Babe Ruth isn't the best baseball player ever. He was amazing for his time. His legend is his smoking, drinking and fornicating. If he played today his ceiling would probably be Prince Fielder. I don't see him hitting Kershaw, Sale, Scherzer, etc. like he did guys one hundred years ago.

Babe Ruth in today's game couldn't hit Justin Wilson (random Yankees relief pitcher, first "non-name" guy to pop into my head).

The thing is Babe Ruth was hitting more home runs than every TEAM in the league. The equivalent would be Jerry Rice catching 60 TDs in a year or something like that.

Babe Ruth is the best player ever, when compared to the players he competed against. I think pretty much every player for today's game would dominate in the Babes time.
 
I guess he's the NFL's Babe Ruth but he doesn't even begin to approach what Babe Ruth himself was.

The guy hit over 700 homeruns in the dead ball era, before assholes were juicing for breakfast, lunch, and dinner.
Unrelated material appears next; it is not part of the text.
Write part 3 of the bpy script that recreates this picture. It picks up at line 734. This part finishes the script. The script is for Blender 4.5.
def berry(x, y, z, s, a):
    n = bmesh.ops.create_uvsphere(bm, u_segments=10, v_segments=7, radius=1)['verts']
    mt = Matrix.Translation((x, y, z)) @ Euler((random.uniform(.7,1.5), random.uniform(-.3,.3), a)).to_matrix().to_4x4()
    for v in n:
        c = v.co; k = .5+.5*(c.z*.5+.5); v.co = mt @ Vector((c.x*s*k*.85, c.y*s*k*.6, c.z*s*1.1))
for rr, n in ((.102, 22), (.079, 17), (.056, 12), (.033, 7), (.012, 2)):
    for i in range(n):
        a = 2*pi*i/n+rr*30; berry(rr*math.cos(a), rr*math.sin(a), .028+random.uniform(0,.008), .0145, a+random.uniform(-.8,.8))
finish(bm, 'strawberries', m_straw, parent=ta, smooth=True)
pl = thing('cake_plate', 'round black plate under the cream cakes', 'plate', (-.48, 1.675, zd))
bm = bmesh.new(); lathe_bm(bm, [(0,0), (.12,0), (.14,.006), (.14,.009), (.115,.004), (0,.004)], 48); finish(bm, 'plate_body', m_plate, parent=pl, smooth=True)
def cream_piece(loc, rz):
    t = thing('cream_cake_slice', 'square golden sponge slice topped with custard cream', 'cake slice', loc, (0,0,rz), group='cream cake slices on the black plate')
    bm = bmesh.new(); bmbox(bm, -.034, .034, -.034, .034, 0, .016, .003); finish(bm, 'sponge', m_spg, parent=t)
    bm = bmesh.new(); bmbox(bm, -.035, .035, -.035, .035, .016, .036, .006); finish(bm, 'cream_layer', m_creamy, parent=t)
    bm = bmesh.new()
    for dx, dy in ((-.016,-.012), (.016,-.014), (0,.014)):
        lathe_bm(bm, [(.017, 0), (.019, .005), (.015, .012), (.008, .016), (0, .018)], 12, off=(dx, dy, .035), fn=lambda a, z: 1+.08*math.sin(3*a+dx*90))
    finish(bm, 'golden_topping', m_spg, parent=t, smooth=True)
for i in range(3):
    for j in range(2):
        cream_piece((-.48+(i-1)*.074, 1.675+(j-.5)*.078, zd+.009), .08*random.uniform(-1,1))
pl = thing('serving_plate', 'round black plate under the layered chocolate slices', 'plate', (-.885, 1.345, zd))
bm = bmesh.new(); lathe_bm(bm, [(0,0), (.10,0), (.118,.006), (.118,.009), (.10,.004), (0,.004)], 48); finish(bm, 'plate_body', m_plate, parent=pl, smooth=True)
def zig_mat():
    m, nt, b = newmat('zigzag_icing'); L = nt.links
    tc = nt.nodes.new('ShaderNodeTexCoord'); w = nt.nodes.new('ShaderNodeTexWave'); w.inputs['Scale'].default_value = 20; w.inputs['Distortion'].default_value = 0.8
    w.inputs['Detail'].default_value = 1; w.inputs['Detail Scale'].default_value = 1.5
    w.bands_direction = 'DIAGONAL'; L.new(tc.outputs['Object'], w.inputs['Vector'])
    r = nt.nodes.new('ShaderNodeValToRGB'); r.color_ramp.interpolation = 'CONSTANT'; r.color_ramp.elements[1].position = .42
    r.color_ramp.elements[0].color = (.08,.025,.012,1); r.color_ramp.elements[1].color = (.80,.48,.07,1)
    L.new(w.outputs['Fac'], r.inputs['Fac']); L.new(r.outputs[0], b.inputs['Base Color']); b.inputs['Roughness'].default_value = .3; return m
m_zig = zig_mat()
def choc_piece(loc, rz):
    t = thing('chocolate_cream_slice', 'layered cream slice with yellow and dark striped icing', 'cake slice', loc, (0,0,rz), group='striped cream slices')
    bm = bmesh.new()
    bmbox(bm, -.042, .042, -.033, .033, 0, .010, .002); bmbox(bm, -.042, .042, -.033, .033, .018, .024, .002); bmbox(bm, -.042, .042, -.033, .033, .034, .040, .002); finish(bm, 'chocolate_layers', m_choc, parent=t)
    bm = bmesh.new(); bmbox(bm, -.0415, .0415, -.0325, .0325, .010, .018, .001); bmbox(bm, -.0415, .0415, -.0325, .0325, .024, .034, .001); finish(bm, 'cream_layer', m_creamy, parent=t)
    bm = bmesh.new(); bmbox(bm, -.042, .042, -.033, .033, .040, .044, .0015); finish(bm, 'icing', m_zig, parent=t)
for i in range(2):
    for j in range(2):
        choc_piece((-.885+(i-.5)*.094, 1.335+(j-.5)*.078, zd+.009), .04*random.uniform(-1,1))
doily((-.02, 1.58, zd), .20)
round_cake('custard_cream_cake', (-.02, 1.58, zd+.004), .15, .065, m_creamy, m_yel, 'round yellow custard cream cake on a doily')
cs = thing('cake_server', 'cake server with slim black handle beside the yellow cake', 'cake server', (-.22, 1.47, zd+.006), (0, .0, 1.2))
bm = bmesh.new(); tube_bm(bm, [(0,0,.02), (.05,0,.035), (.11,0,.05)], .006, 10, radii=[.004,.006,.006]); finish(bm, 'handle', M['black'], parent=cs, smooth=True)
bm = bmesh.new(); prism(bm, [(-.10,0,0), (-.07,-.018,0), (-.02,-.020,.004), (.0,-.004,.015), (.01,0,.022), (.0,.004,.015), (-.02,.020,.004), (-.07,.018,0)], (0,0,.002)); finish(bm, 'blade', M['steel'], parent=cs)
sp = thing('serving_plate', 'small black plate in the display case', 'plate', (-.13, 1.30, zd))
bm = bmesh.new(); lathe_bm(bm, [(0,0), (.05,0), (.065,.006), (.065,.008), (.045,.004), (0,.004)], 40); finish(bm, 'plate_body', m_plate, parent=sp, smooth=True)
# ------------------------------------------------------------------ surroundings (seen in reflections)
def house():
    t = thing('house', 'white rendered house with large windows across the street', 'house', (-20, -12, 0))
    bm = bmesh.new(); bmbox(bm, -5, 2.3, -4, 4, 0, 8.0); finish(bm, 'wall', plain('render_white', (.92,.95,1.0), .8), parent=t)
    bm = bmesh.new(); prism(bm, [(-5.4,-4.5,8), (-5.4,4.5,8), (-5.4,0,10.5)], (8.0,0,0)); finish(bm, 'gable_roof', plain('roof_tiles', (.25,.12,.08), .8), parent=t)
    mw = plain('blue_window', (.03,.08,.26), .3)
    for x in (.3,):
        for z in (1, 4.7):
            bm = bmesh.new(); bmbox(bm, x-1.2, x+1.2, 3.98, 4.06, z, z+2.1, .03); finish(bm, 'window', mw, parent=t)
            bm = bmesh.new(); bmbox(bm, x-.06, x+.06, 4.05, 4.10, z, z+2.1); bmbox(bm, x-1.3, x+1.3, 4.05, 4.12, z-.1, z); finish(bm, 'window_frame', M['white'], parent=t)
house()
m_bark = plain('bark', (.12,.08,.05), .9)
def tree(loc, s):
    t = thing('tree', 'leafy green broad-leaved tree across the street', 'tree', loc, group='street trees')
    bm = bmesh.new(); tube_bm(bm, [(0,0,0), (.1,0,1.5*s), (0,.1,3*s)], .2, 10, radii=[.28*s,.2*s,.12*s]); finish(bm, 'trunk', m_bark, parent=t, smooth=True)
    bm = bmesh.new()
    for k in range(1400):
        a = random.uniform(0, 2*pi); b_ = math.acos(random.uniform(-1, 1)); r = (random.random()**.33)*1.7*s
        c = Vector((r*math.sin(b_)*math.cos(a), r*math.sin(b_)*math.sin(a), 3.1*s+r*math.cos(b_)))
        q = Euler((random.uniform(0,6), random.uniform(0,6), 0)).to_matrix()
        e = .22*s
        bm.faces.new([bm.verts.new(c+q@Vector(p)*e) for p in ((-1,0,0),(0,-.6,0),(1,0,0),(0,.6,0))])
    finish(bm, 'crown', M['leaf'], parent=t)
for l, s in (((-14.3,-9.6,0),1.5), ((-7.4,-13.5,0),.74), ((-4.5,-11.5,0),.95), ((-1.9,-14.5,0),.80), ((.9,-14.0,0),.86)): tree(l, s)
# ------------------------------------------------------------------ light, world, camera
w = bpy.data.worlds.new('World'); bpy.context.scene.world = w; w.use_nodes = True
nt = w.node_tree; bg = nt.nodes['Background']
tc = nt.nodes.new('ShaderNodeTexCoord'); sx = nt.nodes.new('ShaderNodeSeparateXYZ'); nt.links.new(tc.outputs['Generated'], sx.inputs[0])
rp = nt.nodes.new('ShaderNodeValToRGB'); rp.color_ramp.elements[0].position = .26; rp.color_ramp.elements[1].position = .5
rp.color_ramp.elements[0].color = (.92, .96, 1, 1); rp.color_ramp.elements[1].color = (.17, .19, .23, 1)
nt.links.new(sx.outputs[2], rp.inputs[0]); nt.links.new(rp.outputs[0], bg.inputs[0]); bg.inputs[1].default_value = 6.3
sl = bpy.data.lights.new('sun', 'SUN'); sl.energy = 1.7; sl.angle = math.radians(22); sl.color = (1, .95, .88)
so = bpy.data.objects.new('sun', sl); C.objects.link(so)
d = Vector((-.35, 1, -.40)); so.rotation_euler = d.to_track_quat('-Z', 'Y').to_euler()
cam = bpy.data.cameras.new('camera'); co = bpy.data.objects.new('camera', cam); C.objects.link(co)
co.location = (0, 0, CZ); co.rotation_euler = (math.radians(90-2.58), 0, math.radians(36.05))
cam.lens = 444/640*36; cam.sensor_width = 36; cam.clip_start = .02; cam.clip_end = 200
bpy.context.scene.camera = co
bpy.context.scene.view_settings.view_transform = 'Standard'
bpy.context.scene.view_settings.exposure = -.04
He hit 60 homeruns in the 1929 season, something today's players can't even do now that the hard juice that Sosa took is being tested for.

He won 7 World Series titles (7!!!). 12x AL HR champion. He set something like 7 baseball records, 3 of which are still standing today.

He had a career batting average of .342.

Not to mention the guy had a 94-46 record as a pitcher with an incredible 2.28 career average ERA. This would be like Jerry Rice also playing cornerback and ending up with Deion Sanders type numbers on that side of the ball too.

He was so revered by the US public that Japanese soldiers would yell "To hell with Babe Ruth" at US soldiers.

And of course, he played a prominent role in the greatest movie ever made, The Sandlot.